Now, let’s lay it out: the debut album by Serena Maneesh is a new album made of old stuff, effectively reshuffling sounds and concepts heard over and over for 15 years; a good dose of shoegazing, as mentioned above, a touch of Fugazi (could it be any other way?), some psychotic post-core surges, a splash of old-fashioned new wave as it is trendy now, and some healthy kraut-cosmic industrial. So, it would seem a good album, a typical "3-star debaserian" work.
But then what do these crazies come up with?
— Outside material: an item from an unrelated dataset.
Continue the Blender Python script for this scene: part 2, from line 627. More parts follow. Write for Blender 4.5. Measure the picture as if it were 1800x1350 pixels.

In conclusion, they slap us with a twelve-minute instrumental that seems straight from Pluto, a roaring madness propelled by obsessive guitar strumming that flays the back; first they beat you, then they launch you on an atomic rocket, they lull you with lullaby arpeggios only to hurl you into an abyss of tribal rhythms and meditative voices, Pere Ubu scuffling with Can, in a relentless crescendo that tightens around your throat until, overwhelmed by the contrasting sensations that assault you everywhere, buried in a hurricane of distortions derailing a reiterated riff with the heaviness of a boulder, it all disintegrates, goes mad, and collapses on itself crashing into a heap of atonal garbage, then fades into a tear-jerking piano coda.
Applause, confetti, streamers, and champagne bottles for one of the most moving, wild, and simply beautiful pieces of 2006.
Released in a few copies at the end of 2005, it has recently been reissued due to an unexpected appreciation.
I almost forgot: it’s recorded, among others, by Steve Albini (!!!)